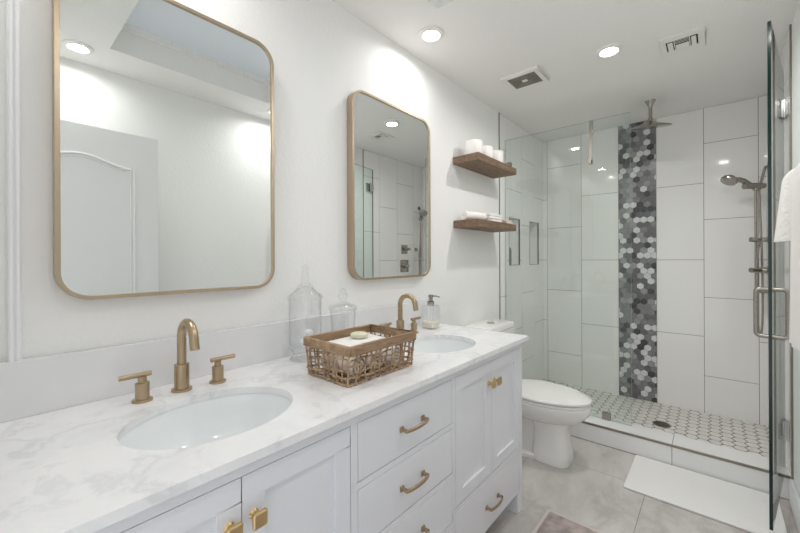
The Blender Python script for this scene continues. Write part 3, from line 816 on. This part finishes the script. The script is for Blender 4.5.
# hook hung over the panel
xh = .655
Hk = thing('glass_hook', 'brushed metal over-the-glass hook hanging on the fixed shower panel', 'hook', (xh, YG, 1.93))
zt_ = 2.2385
mb = MB(); hw = .011
path = [(YG+.0065, zt_-.07), (YG+.0065, zt_+.0005), (YG+.0085, zt_+.0025), (YG-.0085, zt_+.0025)]
mb.box(xh-hw, xh+hw, YG-.0095, YG+.0095, zt_+.0002, zt_+.0035)
mb.box(xh-hw, xh+hw, YG+.006, YG+.009, zt_-.10, zt_+.0035)
mb.box(xh-hw, xh+hw, YG-.009, YG-.006, zt_-.31, zt_+.0035)
mb.build('strap', 'nickel', Hk, bevel=.0008)
mb = MB(); mb.box(xh-hw, xh+hw, YG-.042, YG-.006, zt_-.313, zt_-.309); mb.box(xh-hw, xh+hw, YG-.045, YG-.041, zt_-.313, zt_-.272)
mb.build('hook', 'nickel', Hk, bevel=.001)

# swinging door, open towards the camera
E0, E1 = Vector((1.600, 2.825)), Vector((1.4945, 2.150))
DR = thing('shower_door', 'clear frameless glass shower door swung open towards the camera', 'shower door', (E0.x, E0.y, .135))
glass_slab(DR, E0, E1, .118, 2.24, .011, 'edge_green', 'e')
dd = (E1-E0).normalized(); dn = Vector((dd.y, -dd.x))       # dn points into the room (-x)
if dn.x > 0: dn = -dn
def hinge(z):
    mb = MB()
    X3, Y3 = Vector((dd.x, dd.y, 0)), Vector((dn.x, dn.y, 0))
    mat = Matrix(((X3.x, Y3.x, 0, E0.x), (X3.y, Y3.y, 0, E0.y), (0, 0, 1, z), (0, 0, 0, 1)))
    for s in (-1, 1): mb.box(.004, .058, *(sorted((s*.0058, s*.016))), -.045, .045, mat=mat)
    mb.box(-.012, .006, -.009, .009, -.030, .030, mat=mat)
    mb.box(W-.010, W-.0005, E0.y-.095, E0.y-.040, z-.045, z+.045); mb.box(W-.008, W-.0005, E0.y-.045, E0.y+.02, z-.022, z+.022)
    mb.lathe([(.006, -.045), (.006, .045)], (E0.x+.004, E0.y+.006, z), 14)
    mb.build('hinge', 'chrome', DR, bevel=.001)
hinge(2.04); hinge(.345)
hp = E0+(E1-E0)*(1-.062/(E1-E0).length)
mb = MB()
for s in (-1, 1):
    q = lambda o, z: (hp.x+dn.x*s*o, hp.y+dn.y*s*o, z)
    r_ = .016; zl, zh = .915, 1.118
    pts = [q(.0058, zh)]+[q(.048-r_+r_*math.sin(math.radians(a)), zh-r_+r_*math.cos(math.radians(a))) for a in range(0, 91, 15)]
    pts += [q(.048-r_+r_*math.cos(math.radians(a)), zl+r_-r_*math.sin(math.radians(a))) for a in range(0, 91, 15)]+[q(.0058, zl)]
    mb.tube(pts, .0092, 14)
    for z in (zl, zh):
        mb.tube([q(.0058, z), q(.009, z)], .0125, 16)
mb.build('handle', 'nickel', DR)

# ------------------------------------------------------------------ shower fittings
# rain head on a ceiling arm
x, y = .959, 3.305
t = thing('rain_shower_head', 'round brushed nickel rain shower head hanging from the shower ceiling', 'shower head', (x, y, 2.22))
MB().lathe([(.034, .0), (.033, -.004), (.026, -.014), (.014, -.040), (.0115, -.055), (.0115, -.13), (.018, -.135), (.018, -.155), (.012, -.16)], (x, y, H-.0004), 28).build('arm', 'nickel', t)
tilt = Matrix.Rotation(math.radians(4), 4, 'Y') @ Matrix.Rotation(math.radians(13), 4, 'X')
MB().lathe([(.014, .045), (.022, .038), (.045, .030), (.090, .016), (.128, .005), (.133, .0), (.131, -.005), (.120, -.007), (.02, -.008)], (x, y, 2.243), 48, mat=tilt).build('head', 'nickel', t)
# slide bar with holder, supply arm
bxx, byy = 1.545, 3.62
t = thing('shower_slide_bar', 'vertical brushed nickel slide bar with supply arm on the right shower wall', 'shower bar', (bxx, byy, .98))
MB().tube([(bxx, byy, .98), (bxx, byy, 1.775)], .0085, 14).build('bar', 'nickel', t)
mb = MB(); mb.tube([(bxx, byy, 1.01), (W-.001, byy, 1.01)], .009, 12); mb.lathe([(.022, 0), (.022, .012), (.014, .016)], (bxx-.012, byy, 1.01), 20, axis='x')
mb.lathe([(.024, -.008), (.020, .0)], (W-.0005-.0, byy, 1.01), 20, axis='x'); mb.build('lower_bracket', 'nickel', t)
mb = MB(); hd = Vector((-.62, -.62, 0)).normalized()
c = Vector((bxx, byy, 1.765))
mb.tube([c+Vector((.055, .055, .004))*.8, c+hd*.085], [.020, .023], 16); mb.lathe([(.017, -.03), (.017, .02)], c, 16)
mb.build('holder', 'nickel', t)
mb = MB(); pts = [(W-.001, 3.668, 1.905), (W-.015, 3.668, 1.903), (1.592, 3.665, 1.88), (1.584, 3.66, 1.84), (1.575, 3.65, 1.80), (1.570, 3.645, 1.772)]
mb.tube(pts, .0085, 12); mb.lathe([(.026, -.006), (.022, 0)], (W-.0005, 3.668, 1.905), 20, axis='x'); mb.build('supply_arm', 'nickel', t)
# hand shower
hx, hy, hz = 1.402, 3.488, 1.808
t = thing('hand_shower', 'brushed nickel hand shower resting in the slide bar holder', 'hand shower', (c.x, c.y, 1.74))
hv = Vector((-.66, -.62, .0)).normalized()
mb = MB(); p0 = c+Vector((.02, .02, -.026)); p1 = Vector((hx, hy, hz))
mb.tube([p0, p0.lerp(p1, .3)+Vector((0, 0, .012)), p0.lerp(p1, .55)+Vector((0, 0, .022)), p0.lerp(p1, .8)+Vector((0, 0, .02)), p1+Vector((0, 0, .006))], [.011, .013, .0145, .016, .022], 16)
mb.build('handle', 'nickel', t)
ax = Vector((-.42, -.40, -.81)).normalized(); q_ = Vector((0, 0, 1)).rotation_difference(ax).to_matrix().to_4x4()
MB().lathe([(.012, -.026), (.032, -.022), (.046, -.008), (.050, .006), (.047, .014), (.01, .016)], p1, 32, mat=q_).build('head', 'nickel', t)
MB().tube([p0.lerp(p1, .28)+Vector((0, 0, .026)), p0.lerp(p1, .5)+Vector((0, 0, .037)), p0.lerp(p1, .68)+Vector((0, 0, .038))], [.006, .008, .005], 10).build('grip_pad', 'rubber_dark', t)
# hose
hb = Vector((1.605, 3.596, 1.372))
pts = []
ctrl = [(1.563, 3.636, 1.735), (1.567, 3.637, 1.60), (1.574, 3.635, 1.35), (1.578, 3.622, 1.0), (1.574, 3.608, .78), (1.562, 3.600, .70), (1.552, 3.596, .78), (1.549, 3.590, 1.0), (1.550, 3.585, 1.25), (1.560, 3.587, 1.345), (1.582, 3.592, 1.373), (1.597, 3.596, 1.375)]
cv = [Vector(p) for p in ctrl]
for i in range(len(cv)-1):
    a, b_, c2, d_ = cv[max(0, i-1)], cv[i], cv[i+1], cv[min(len(cv)-1, i+2)]
    for k in range(8):
        u_ = k/8; pts.append(.5*((2*b_)+(c2-a)*u_+(2*a-5*b_+4*c2-d_)*u_*u_+(3*b_-a-3*c2+d_)*u_**3))
pts.append(cv[-1])
MB().tube(pts, .0068, 10).build('hose', 'nickel', t)
t = thing('wall_outlet', 'small round metal hose outlet on the right shower wall beside the slide bar', 'water outlet', (W, 3.596, 1.35))
MB().lathe([(.024, -.006), (.022, -.010), (.012, -.012), (.011, -.022)], (W-.0003, 3.596, 1.375), 20, axis='x').build('elbow', 'nickel', t)
# valves
def valve(y, z, s, label, long):
    t = thing('shower_valve', label, 'shower valve', (W, y, z), 'shower valves on the right wall')
    MB().loft([[(W-dx, p[0], p[1]) for p in rrect(y, z, s*k, s*k, .008, 4)] for dx, k in ((.0005, 1), (.006, 1), (.009, .94))]).build('plate', 'nickel', t)
    mb = MB().lathe([(s*.42, -.008), (s*.40, -.030), (s*.28, -.034), (s*.24, -.070), (s*.12, -.073)], (W, y, z), 24, axis='x')
    mb.tube([(W-.060, y, z), (W-.080, y-long*.5, z-.001), (W-.112, y-long, z+.002)], [.016, .013, .016], 12)
    mb.build('handle', 'nickel', t)
valve(3.375, 1.372, .055, 'small square shower valve with knob, upper of the two on the right wall', .03)
valve(3.375, 1.170, .075, 'large square shower valve with lever, lower of the two on the right wall', .075)
# drain
t = thing('shower_drain', 'round dark metal drain in the hexagon tiled shower floor', 'drain', (1.022, 3.287, ZS))
MB().lathe([(.054, 0), (.058, .001), (.058, .003), (.050, .0035)], (1.022, 3.287, ZS+.0003), 32).build('ring', 'nickel_trim', t)
mb = MB()
mb.lathe([(.046, 0), (.046, .001)], (1.022, 3.287, ZS+.0035), 28); mb.build('strainer', 'cavity_dark', t)
mb = MB()
for k in range(7):
    o = -.036+k*.012; l = math.sqrt(.045**2-o*o); mb.box(1.022-l, 1.022+l, 3.287+o-.002, 3.287+o+.002, ZS+.0045, ZS+.0062)
mb.build('grate', 'nickel_trim', t)
# bottle in the first niche
t = thing('shampoo_bottle', 'grey bottle standing in the shower niche nearest the glass panel', 'bottle', (-.04, 3.00, 1.2))
MB().lathe([(.026, 0), (.029, .004), (.029, .125), (.024, .145), (.012, .155), (.012, .160)], (-.04, 3.005, 1.2005), 24).build('body', 'bottle_grey', t)
MB().lathe([(.013, .160), (.013, .185), (.010, .187)], (-.04, 3.005, 1.2005), 20).build('cap', 'plastic_white', t)

# ------------------------------------------------------------------ towels on the right wall
bx, bz = 1.553, 1.545
t = thing('towel_bar', 'short metal towel bar on the right wall, hidden under the white towels', 'towel bar', (bx, 1.82, bz-.03))
MB().tube([(bx, 1.66, bz), (bx, 1.975, bz)], .008, 14).build('bar', 'nickel', t)
for yy in (1.668, 1.967):
    mb = MB().tube([(bx, yy, bz), (W+.006, yy, bz)], .0075, 12); mb.lathe([(.022, -.008), (.020, 0)], (W+.0065, yy, bz), 20, axis='x'); mb.build('post', 'nickel', t)
def hung(name, mat, y0, y1, front, back, th, zf, zbk, label, bulge, waves, seed, rtop):
    """cloth folded over the bar: cross-section in x-z, swept along y"""
    rg = random.Random(seed); ph = rg.uniform(0, 6); secs = []; n = 18
    ztop = bz+.0085
    for i in range(n+1):
        u_ = i/n; y = y0+(y1-y0)*u_
        wv = .004*math.sin(u_*waves*2*PI+ph)
        endk = 1-.25*max(0, abs(u_-.5)*2-.85)/.15
        pts = []
        def line(side, outer):
            q = []
            for k in range(9):
                v_ = k/8; zz = (zf if side < 0 else zbk)
                z = zz+(ztop-.02-zz)*v_
                off = (front*(1-.0*v_)+bulge*(1-v_)+wv*(1-v_) if side < 0 else back)
                o = off*endk if outer else max(.0092, off*endk-th)
                q.append((bx+side*o, y, z))
            return q
        fo = line(-1, True); bo = line(1, True); bi = line(1, False); fi = line(-1, False)
        def cap(a, b_, hgt, m_=7):
            out = []
            cxm, hw = (a[0]+b_[0])/2, (b_[0]-a[0])/2
            for k in range(1, m_):
                an = PI-PI*k/m_; out.append((cxm+hw*math.cos(an), y, a[2]+hgt*math.sin(an)))
            return out
        pts = fo+cap(fo[-1], bo[-1], rtop+.02)+list(reversed(bo))+bi+list(reversed(cap(fi[-1], bi[-1], .021)))+list(reversed(fi))
        secs.append(pts)
    return tag(MB().loft(secs).build(name, mat, angle=60), label, 'towel', 'white towels on the right wall')
hung('hand_towel', 'towel_pattern', 1.845, 1.958, .044, .038, .022, 1.312, 1.33, 'short white textured hand towel hanging beside the glass door', .018, 1.2, 3, .016)
hung('bath_towel', 'towel_white', 1.665, 1.835, .034, .036, .020, .962, 1.0, 'long white bath towel hanging nearest the camera at the right edge', .006, 1.6, 5, .020)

REQUIREMENTS:
The lines from the start of the data through the line that contains "mb.build('hook', 'nickel', Hk, bevel=.001)" are to be returned exactly, please, with both ends included and every picture left out.

CORRECT OUTPUT:
The Blender Python script for this scene continues. Write part 3, from line 816 on. This part finishes the script. The script is for Blender 4.5.
# hook hung over the panel
xh = .655
Hk = thing('glass_hook', 'brushed metal over-the-glass hook hanging on the fixed shower panel', 'hook', (xh, YG, 1.93))
zt_ = 2.2385
mb = MB(); hw = .011
path = [(YG+.0065, zt_-.07), (YG+.0065, zt_+.0005), (YG+.0085, zt_+.0025), (YG-.0085, zt_+.0025)]
mb.box(xh-hw, xh+hw, YG-.0095, YG+.0095, zt_+.0002, zt_+.0035)
mb.box(xh-hw, xh+hw, YG+.006, YG+.009, zt_-.10, zt_+.0035)
mb.box(xh-hw, xh+hw, YG-.009, YG-.006, zt_-.31, zt_+.0035)
mb.build('strap', 'nickel', Hk, bevel=.0008)
mb = MB(); mb.box(xh-hw, xh+hw, YG-.042, YG-.006, zt_-.313, zt_-.309); mb.box(xh-hw, xh+hw, YG-.045, YG-.041, zt_-.313, zt_-.272)
mb.build('hook', 'nickel', Hk, bevel=.001)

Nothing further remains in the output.